After the United States Department of Agriculture (USDA) reported more than 70 Animal Welfare Act (AWA) violations at Envigo’s beagle breeding facility in Cumberland, Virginia, the state passed legislation in April prohibiting the company from selling more dogs if it incurred even a single AWA violation after July 1, 2023, reports Science. Last month, the DOJ sued Envigo for its AWA violations and seized almost 450 animals deemed to be suffering from acute distress.

Amy Katherine Taylor, a Virginia State animal crime inspector, provided written testimony stating that a June 8 inspection of the facility revealed dogs packed in overly-hot cages, some standing in their own feces and urine, some without water bowls, and others with insect-infested food, according to Science.

While the injunction allows Envigo to sell 500 of the approximately 3,000 beagles still at the facility in order to fulfill existing contracts, the Richmond Times Dispatch reports that it also requires improvements to the safety and health of the dogs. Specifically, the order requires Envigo to immediately cease breeding and euthanizing beagles, give them sanitary water and food, and improve their storage enclosures by providing the code-required minimum floor space and by keeping them clean, dry and free of excessive rust, jagged edges, and sharp points.  

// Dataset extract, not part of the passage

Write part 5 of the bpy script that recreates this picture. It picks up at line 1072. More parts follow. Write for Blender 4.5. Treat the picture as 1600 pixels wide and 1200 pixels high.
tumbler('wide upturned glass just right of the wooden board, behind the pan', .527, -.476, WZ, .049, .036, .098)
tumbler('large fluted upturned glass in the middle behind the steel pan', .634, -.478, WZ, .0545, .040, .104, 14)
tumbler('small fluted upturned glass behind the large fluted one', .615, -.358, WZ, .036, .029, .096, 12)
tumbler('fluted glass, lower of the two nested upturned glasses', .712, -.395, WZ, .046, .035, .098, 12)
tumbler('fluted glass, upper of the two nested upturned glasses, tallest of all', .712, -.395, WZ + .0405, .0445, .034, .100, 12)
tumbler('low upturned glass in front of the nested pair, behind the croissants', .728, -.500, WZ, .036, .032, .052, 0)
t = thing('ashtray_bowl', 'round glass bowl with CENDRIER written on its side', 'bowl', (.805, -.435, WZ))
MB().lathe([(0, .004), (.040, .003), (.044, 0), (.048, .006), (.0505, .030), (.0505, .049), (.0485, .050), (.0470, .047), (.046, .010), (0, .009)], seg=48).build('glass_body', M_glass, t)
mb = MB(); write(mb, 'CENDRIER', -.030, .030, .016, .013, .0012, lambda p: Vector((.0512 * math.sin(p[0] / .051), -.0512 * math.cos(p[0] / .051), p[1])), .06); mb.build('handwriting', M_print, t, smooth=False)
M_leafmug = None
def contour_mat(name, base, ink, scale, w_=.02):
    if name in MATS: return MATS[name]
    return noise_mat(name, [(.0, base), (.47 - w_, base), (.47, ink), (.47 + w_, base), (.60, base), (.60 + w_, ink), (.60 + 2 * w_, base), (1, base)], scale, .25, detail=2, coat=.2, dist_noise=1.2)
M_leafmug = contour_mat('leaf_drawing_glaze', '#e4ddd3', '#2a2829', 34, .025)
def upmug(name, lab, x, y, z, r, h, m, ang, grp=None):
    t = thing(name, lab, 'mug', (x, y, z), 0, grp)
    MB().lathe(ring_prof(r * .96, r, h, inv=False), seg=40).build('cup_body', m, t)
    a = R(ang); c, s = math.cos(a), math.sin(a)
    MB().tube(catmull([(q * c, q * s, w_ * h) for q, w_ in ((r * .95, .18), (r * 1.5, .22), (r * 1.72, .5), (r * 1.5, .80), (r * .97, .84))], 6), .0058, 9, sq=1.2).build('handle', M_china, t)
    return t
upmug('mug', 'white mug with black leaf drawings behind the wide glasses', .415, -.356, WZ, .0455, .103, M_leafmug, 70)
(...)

Envigo and federal officials have until 5 PM on Wednesday, June 22 to inform the judge of their plan to remove the remaining beagles from the facility, reports the Times Dispatch. If the two sides can’t come to a compromise regarding selling or giving the remainder of the dogs away, Science reports that a full trial may be required to decide the animals’ futures.

The current order falls on the heels of Envigo’s parent company, Inotiv, announcing last week that it would close the Cumberland facility by December of this year.

“Closing only this abhorrent facility is not enough,” Eric Kleiman, a researcher with the nonprofit Animal Welfare Institute, tells Science. “What of the over 40,000 animals at its other sites? Given its shocking animal welfare record, we believe that Inotiv’s license should be permanently revoked.”